- [Stated task] Return all of the data exactly, with nothing left out but the pictures.

══════

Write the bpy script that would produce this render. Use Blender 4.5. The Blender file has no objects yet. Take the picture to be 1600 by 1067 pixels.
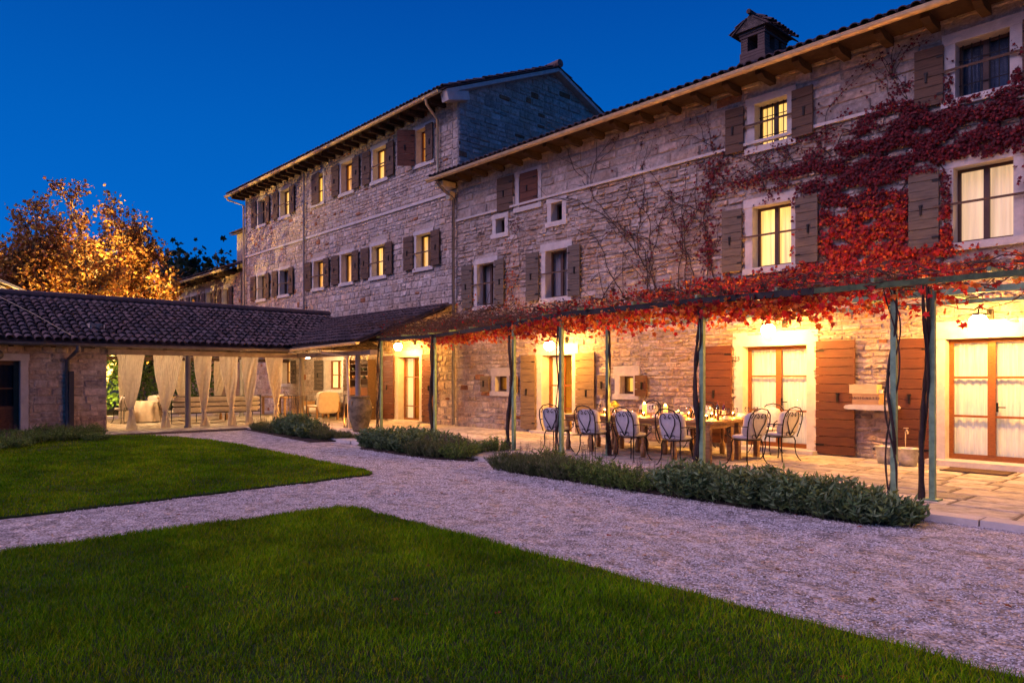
import bpy, bmesh, math, random
import numpy as np
from mathutils import Vector, Matrix
random.seed(7); RNG = np.random.default_rng(7)
S = bpy.context.scene; COL = S.collection
PI = math.pi
# ------------------------------------------------------------------ camera
FPX, HOR, CAMY, CAMZ = 1120.0, 591.0, -14.3, 1.6
cam = bpy.data.objects.new('camera', bpy.data.cameras.new('camera')); COL.objects.link(cam)
cam.data.sensor_width = 36; cam.data.lens = 36*FPX/1600; cam.data.clip_end = 2000
cam.data.shift_y = (HOR-533.5)/1600
cam.location = (0, CAMY, CAMZ)
cam.rotation_euler = (PI/2, 0, math.atan2(.7396, .673))
S.camera = cam
# ------------------------------------------------------------------ world, afterglow, exposure
w = bpy.data.worlds.new('World'); S.world = w; w.use_nodes = True
nt = w.node_tree; nt.nodes.clear()
SKY_STR = 1.0
out = nt.nodes.new('ShaderNodeOutputWorld'); bg = nt.nodes.new('ShaderNodeBackground')
tc = nt.nodes.new('ShaderNodeTexCoord'); sep = nt.nodes.new('ShaderNodeSeparateXYZ')
rmp = nt.nodes.new('ShaderNodeValToRGB')
nt.links.new(tc.outputs['Generated'], sep.inputs[0]); nt.links.new(sep.outputs['Z'], rmp.inputs[0])
cr = rmp.color_ramp; cr.elements[0].position = 0.0; cr.elements[0].color = (0.0004, .080, .33, 1)
cr.elements[1].position = 1.0; cr.elements[1].color = (0.002, .010, .05, 1)
for p, c in ((.14, (.0003, .068, .292, 1)), (.30, (.0002, .054, .242, 1)), (.47, (.0002, .034, .182, 1))):
    e = cr.elements.new(p); e.color = c
nt.links.new(rmp.outputs[0], bg.inputs[0]); bg.inputs[1].default_value = SKY_STR
nt.links.new(bg.outputs[0], out.inputs[0])
sl = bpy.data.lights.new('afterglow', 'SUN'); sl.energy = 1.05; sl.angle = math.radians(50); sl.color = (.96, .66, 1.0)
so = bpy.data.objects.new('afterglow', sl); COL.objects.link(so)
so.rotation_euler = Vector((.30, 1.0, -1.0)).to_track_quat('-Z', 'Y').to_euler()
S.view_settings.view_transform = 'Standard'; S.view_settings.look = 'None'; S.view_settings.exposure = 1.1; S.view_settings.gamma = 1.0
GLOBE = 380.0       # radiance of the globe lamps
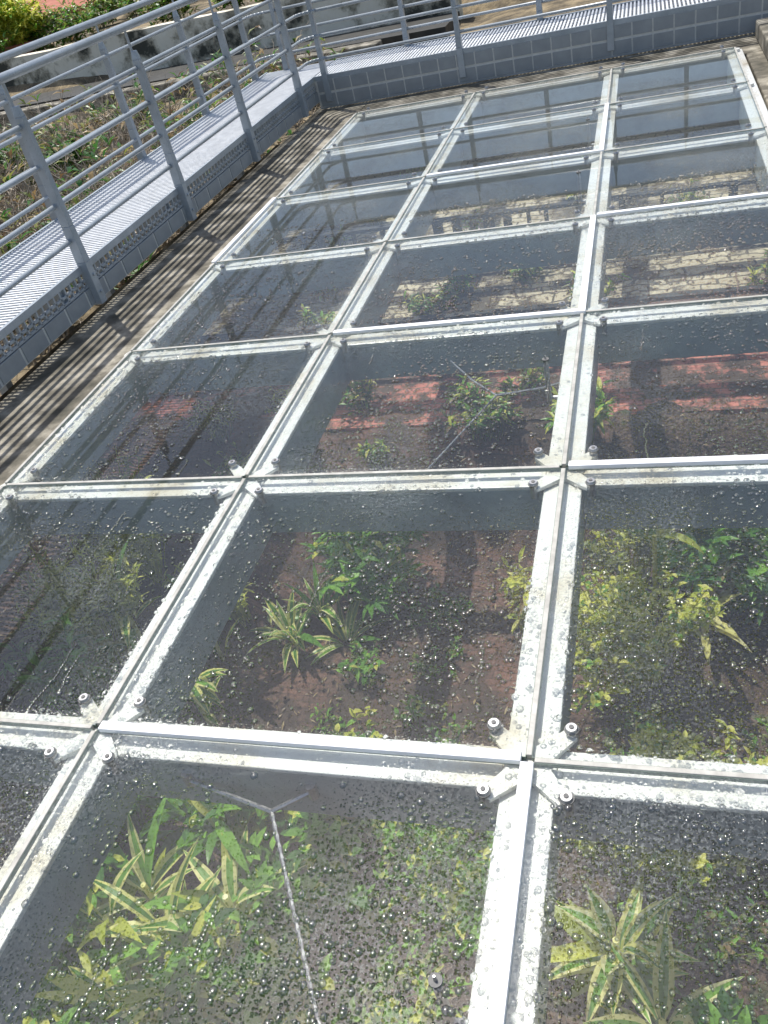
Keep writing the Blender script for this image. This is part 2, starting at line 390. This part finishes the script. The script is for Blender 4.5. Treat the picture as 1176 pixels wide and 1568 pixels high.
# ---------------------------------------------------------------- setting
GZ=-1.3
mb=MB()
mb.box(-.52,YS,-.30,-.03,6.62,-.062); mb.box(-.03,5.93,-.30,3.05,6.62,-.0625); mb.box(2.90,YS,-.30,3.5,5.93,-.062); mb.box(3.05,5.93,-.3,3.5,6.62,-.04)
mb.box(3.0,YS,-.06,3.14,6.40,.05)
mb.done('concrete_ledge',[M_conc],bevel=.01)
px0,px1,pY0,pY1=-1.0,3.3,-2.8,6.6
xs=[-120,-70,-45,-30,-24]+[-20+.5*i for i in range(38)]+[px0]+[px0+(px1-px0)*i/6 for i in range(1,6)]+[px1]+[px1+.6*i for i in range(1,14)]+[16,25,45,120]
ys=[-120,-60,-30,-12,-6]+[pY0]+[pY0+(pY1-pY0)*i/14 for i in range(1,14)]+[pY1]+[pY1+.5*i for i in range(1,60)]+[40,50,70,120,200]
xs=sorted(set(round(v,3) for v in xs)); ys=sorted(set(round(v,3) for v in ys))
def tz(x,y):
    z=-.62
    d=max(0,max(px0-x,x-px1,pY0-y,y-pY1))
    k=min(1,d/2)
    z+=k*.16*noise.noise(Vector((x*.5,y*.5,3)))+k*.05*noise.noise(Vector((x*2,y*2,1)))
    if y>14.75: z=max(z,-.30+.05*noise.noise(Vector((x*.5,y*.5,0))))
    return z
mb=MB(); idx={}
for i,x in enumerate(xs):
    for j,y in enumerate(ys): idx[i,j]=len(mb.v); mb.v.append((x,y,tz(x,y)))
for i in range(len(xs)-1):
    for j in range(len(ys)-1):
        if xs[i]>=px0-1e-3 and xs[i+1]<=px1+1e-3 and ys[j]>=pY0-1e-3 and ys[j+1]<=pY1+1e-3: continue
        mb.f.append((idx[i,j],idx[i+1,j],idx[i+1,j+1],idx[i,j+1])); mb.m.append(0)
mb.done('ground',[M_dry],smooth=True)
mb=MB()
for a,b in (((px0,pY0),(px0,pY1)),((px0,pY1),(px1,pY1)),((px1,pY1),(px1,pY0)),((px1,pY0),(px0,pY0))):
    mb.quad((a[0],a[1],-1.6),(b[0],b[1],-1.6),(b[0],b[1],-.30),(a[0],a[1],-.30))
mb.done('pit_retaining_wall',[M_conc])
def bz(x,y):
    z=GZ+.05*noise.noise(Vector((x*2,y*2,0)))+.02*noise.noise(Vector((x*9,y*9,4)))+.012*noise.noise(Vector((x*22,y*22,9)))
    s=min(1,max(0,(.62-x)/.75)); u=min(1,max(0,(y-.35)/.4))
    t=min(1,max(0,(y-1.95)/.6)); return z+max(.46*t*t*(3-2*t),.50*s*s*(3-2*s)*u)
mb=MB(); nx,ny=120,160
fx0,fx1,fy0,fy1=px0,px1,pY0,2.70
for j in range(ny+1):
    for i in range(nx+1):
        x=fx0+(fx1-fx0)*i/nx; y=fy0+(fy1-fy0)*j/ny
        mb.v.append((x,y,bz(x,y)))
for j in range(ny):
    for i in range(nx):
        a=j*(nx+1)+i; mb.f.append((a,a+1,a+nx+2,a+nx+1)); x=fx0+(fx1-fx0)*i/nx; y=fy0+(fy1-fy0)*j/ny
        mb.m.append(1 if (y+.35*noise.noise(Vector((x*2,y*2,7)))>1.05 and x<2.0+.2*noise.noise(Vector((y*3,1,7)))) else 0)
mb.done('planting_bed',[M_soil,M_paver],smooth=True)
mb=MB()
mb.box(px0,2.55,-1.6,px1,3.30,-.83,1)
mb.box(px0,3.30,-1.6,px1,3.42,-.66,0)
mb.box(px0,3.42,-1.6,px1,6.6,-.67,2)
mb.done('brick_terrace',[M_paver,M_redt,M_stone])
mb=MB()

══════

- [Exercise result]
Write the bpy script that would produce this render. Use Blender 4.5. The Blender file has no objects yet. Take the picture to be 1600 by 1067 pixels.
import bpy, bmesh, math, random
import numpy as np
from mathutils import Vector, Matrix
random.seed(7); RNG = np.random.default_rng(7)
S = bpy.context.scene; COL = S.collection
PI = math.pi
# ------------------------------------------------------------------ camera
FPX, HOR, CAMY, CAMZ = 1120.0, 591.0, -14.3, 1.6
cam = bpy.data.objects.new('camera', bpy.data.cameras.new('camera')); COL.objects.link(cam)
cam.data.sensor_width = 36; cam.data.lens = 36*FPX/1600; cam.data.clip_end = 2000
cam.data.shift_y = (HOR-533.5)/1600
cam.location = (0, CAMY, CAMZ)
cam.rotation_euler = (PI/2, 0, math.atan2(.7396, .673))
S.camera = cam
# ------------------------------------------------------------------ world, afterglow, exposure
w = bpy.data.worlds.new('World'); S.world = w; w.use_nodes = True
nt = w.node_tree; nt.nodes.clear()
SKY_STR = 1.0
out = nt.nodes.new('ShaderNodeOutputWorld'); bg = nt.nodes.new('ShaderNodeBackground')
tc = nt.nodes.new('ShaderNodeTexCoord'); sep = nt.nodes.new('ShaderNodeSeparateXYZ')
rmp = nt.nodes.new('ShaderNodeValToRGB')
nt.links.new(tc.outputs['Generated'], sep.inputs[0]); nt.links.new(sep.outputs['Z'], rmp.inputs[0])
cr = rmp.color_ramp; cr.elements[0].position = 0.0; cr.elements[0].color = (0.0004, .080, .33, 1)
cr.elements[1].position = 1.0; cr.elements[1].color = (0.002, .010, .05, 1)
for p, c in ((.14, (.0003, .068, .292, 1)), (.30, (.0002, .054, .242, 1)), (.47, (.0002, .034, .182, 1))):
    e = cr.elements.new(p); e.color = c
nt.links.new(rmp.outputs[0], bg.inputs[0]); bg.inputs[1].default_value = SKY_STR
nt.links.new(bg.outputs[0], out.inputs[0])
sl = bpy.data.lights.new('afterglow', 'SUN'); sl.energy = 1.05; sl.angle = math.radians(50); sl.color = (.96, .66, 1.0)
so = bpy.data.objects.new('afterglow', sl); COL.objects.link(so)
so.rotation_euler = Vector((.30, 1.0, -1.0)).to_track_quat('-Z', 'Y').to_euler()
S.view_settings.view_transform = 'Standard'; S.view_settings.look = 'None'; S.view_settings.exposure = 1.1; S.view_settings.gamma = 1.0
GLOBE = 380.0       # radiance of the globe lamps
Keep writing the Blender script for this image. This is part 2, starting at line 390. This part finishes the script. The script is for Blender 4.5. Treat the picture as 1176 pixels wide and 1568 pixels high.
# ---------------------------------------------------------------- setting
GZ=-1.3
mb=MB()
mb.box(-.52,YS,-.30,-.03,6.62,-.062); mb.box(-.03,5.93,-.30,3.05,6.62,-.0625); mb.box(2.90,YS,-.30,3.5,5.93,-.062); mb.box(3.05,5.93,-.3,3.5,6.62,-.04)
mb.box(3.0,YS,-.06,3.14,6.40,.05)
mb.done('concrete_ledge',[M_conc],bevel=.01)
px0,px1,pY0,pY1=-1.0,3.3,-2.8,6.6
xs=[-120,-70,-45,-30,-24]+[-20+.5*i for i in range(38)]+[px0]+[px0+(px1-px0)*i/6 for i in range(1,6)]+[px1]+[px1+.6*i for i in range(1,14)]+[16,25,45,120]
ys=[-120,-60,-30,-12,-6]+[pY0]+[pY0+(pY1-pY0)*i/14 for i in range(1,14)]+[pY1]+[pY1+.5*i for i in range(1,60)]+[40,50,70,120,200]
xs=sorted(set(round(v,3) for v in xs)); ys=sorted(set(round(v,3) for v in ys))
def tz(x,y):
    z=-.62
    d=max(0,max(px0-x,x-px1,pY0-y,y-pY1))
    k=min(1,d/2)
    z+=k*.16*noise.noise(Vector((x*.5,y*.5,3)))+k*.05*noise.noise(Vector((x*2,y*2,1)))
    if y>14.75: z=max(z,-.30+.05*noise.noise(Vector((x*.5,y*.5,0))))
    return z
mb=MB(); idx={}
for i,x in enumerate(xs):
    for j,y in enumerate(ys): idx[i,j]=len(mb.v); mb.v.append((x,y,tz(x,y)))
for i in range(len(xs)-1):
    for j in range(len(ys)-1):
        if xs[i]>=px0-1e-3 and xs[i+1]<=px1+1e-3 and ys[j]>=pY0-1e-3 and ys[j+1]<=pY1+1e-3: continue
        mb.f.append((idx[i,j],idx[i+1,j],idx[i+1,j+1],idx[i,j+1])); mb.m.append(0)
mb.done('ground',[M_dry],smooth=True)
mb=MB()
for a,b in (((px0,pY0),(px0,pY1)),((px0,pY1),(px1,pY1)),((px1,pY1),(px1,pY0)),((px1,pY0),(px0,pY0))):
    mb.quad((a[0],a[1],-1.6),(b[0],b[1],-1.6),(b[0],b[1],-.30),(a[0],a[1],-.30))
mb.done('pit_retaining_wall',[M_conc])
def bz(x,y):
    z=GZ+.05*noise.noise(Vector((x*2,y*2,0)))+.02*noise.noise(Vector((x*9,y*9,4)))+.012*noise.noise(Vector((x*22,y*22,9)))
    s=min(1,max(0,(.62-x)/.75)); u=min(1,max(0,(y-.35)/.4))
    t=min(1,max(0,(y-1.95)/.6)); return z+max(.46*t*t*(3-2*t),.50*s*s*(3-2*s)*u)
mb=MB(); nx,ny=120,160
fx0,fx1,fy0,fy1=px0,px1,pY0,2.70
for j in range(ny+1):
    for i in range(nx+1):
        x=fx0+(fx1-fx0)*i/nx; y=fy0+(fy1-fy0)*j/ny
        mb.v.append((x,y,bz(x,y)))
for j in range(ny):
    for i in range(nx):
        a=j*(nx+1)+i; mb.f.append((a,a+1,a+nx+2,a+nx+1)); x=fx0+(fx1-fx0)*i/nx; y=fy0+(fy1-fy0)*j/ny
        mb.m.append(1 if (y+.35*noise.noise(Vector((x*2,y*2,7)))>1.05 and x<2.0+.2*noise.noise(Vector((y*3,1,7)))) else 0)
mb.done('planting_bed',[M_soil,M_paver],smooth=True)
mb=MB()
mb.box(px0,2.55,-1.6,px1,3.30,-.83,1)
mb.box(px0,3.30,-1.6,px1,3.42,-.66,0)
mb.box(px0,3.42,-1.6,px1,6.6,-.67,2)
mb.done('brick_terrace',[M_paver,M_redt,M_stone])
mb=MB()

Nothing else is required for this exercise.